De maneira que a secura, o silêncio, o preto-e-branco, todo o repertório de registro de que Santiago Otheguy se utiliza, não é mera assimilação do repertório natural da ilha. É sim o investimento preciso e consciente do diretor sobre aquilo que quer retirar do lugar. La León tem um foco bastante direto. Desde muito antes do que possamos perceber, o filme já começa a opor closes de Álvaro e seu maior desafeto, Turu. Mesmo em situações dramáticas em que os dois não estejam interagindo, a coordenação entre planos de seus rostos já estabelece um diálogo, cujo desdobramento só saberemos mais adiante. Enquadrados na mesma imagem (como na bela seqüência em que Álvaro toma uma ducha após o jogo de futebol enquanto Turu se penteia diante da pia, e que termina com um plano do reflexo dos dois convivendo na moldura do espelho), é como se o confronto, e o posterior relacionamento curto e turbulento dos dois, não lhes pertencesse exatamente, mas fosse mais uma das manifestações deste universo da ilha.

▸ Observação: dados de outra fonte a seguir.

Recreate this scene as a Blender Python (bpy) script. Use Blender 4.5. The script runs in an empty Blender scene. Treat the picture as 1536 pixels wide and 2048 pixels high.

La León percebe uma relação entre estas pessoas e a natureza que escapa da hierarquia radical. Este ambiente tábula-rasa, sobre o qual temos poucas informações ou contextualizações históricas, está tão disponível a ser construído quanto a ajudar a construir. Há uma interdependência fascinante ali. A homossexualidade de Álvaro nunca é constrangida pela ilha, pelo contrário. Sua latência parece potencializada pelas situações ali acontecidas. A presença de um grupo de paraguaios imigrantes dedicados ao corte de madeira desperta em Álvaro o desejo por um dos trabalhadores, e este desejo só aparece no ato do trabalho, no transporte da madeira através da ilha, como se a equação da atração de um homem por outro só se resolvesse com a adição da terra. É o que talvez explique que Álvaro transe com um sujeito no meio do mato, mesmo quando havia a possibilidade de se fecharem no pequeno barco em que o homem estava. Mas a sexualidade só se completa no contato com a natureza, com os corpos nus no meio das árvores e folhas.

E não só o sexo. A sensação de complementaridade é geral. Isolada do resto da Argentina (e do mundo) pelo emaranhado de rios e afluentes, aquela pequena comunidade vive em regime de franca organicidade com a ilha. Santiago Otheguy percebe uma movimentação particular provocada pelo vento na plantação de um tipo de graveto típico do lugar, e depois reproduz este mesmo movimento numa partida de futebol, mantendo a câmera fixa frontal ao gol enquanto os jogadores saem e entram no quadro de acordo com a dinâmica do jogo. Nem a tentativa de ocultação de um crime, cometido por agentes exteriores a ilha, poderá ser bem sucedida. Desovado no rio, o corpo do homem assassinado eventualmente reaparecerá, uma vez que as águas baixem.

A sensibilidade de percepção de todo este regime de interações é o que retira a agenda estética de La León do simples fetiche observacionista. Instalado no interior de um universo particular, longe do aforismo psicológico, é do contato íntimo com estas pessoas e estes espaços por onde circulam que o filme vai armando sua idéia de caráter. Não tanto o caráter de Álvaro, Turu, dos paraguaios ou dos companheiros do jogo de futebol, nem muito menos da extensão interminável dos rios, da floresta densa, das lavouras, do vento e da chuva sempre presentes. Mas o caráter de sua própria condição de retrato parcial e condicionante de uma determinada encenação da realidade, e da possibilidade, materializada em La León, de aliar esta condição a uma parcela muito generosa de franqueza e entrega.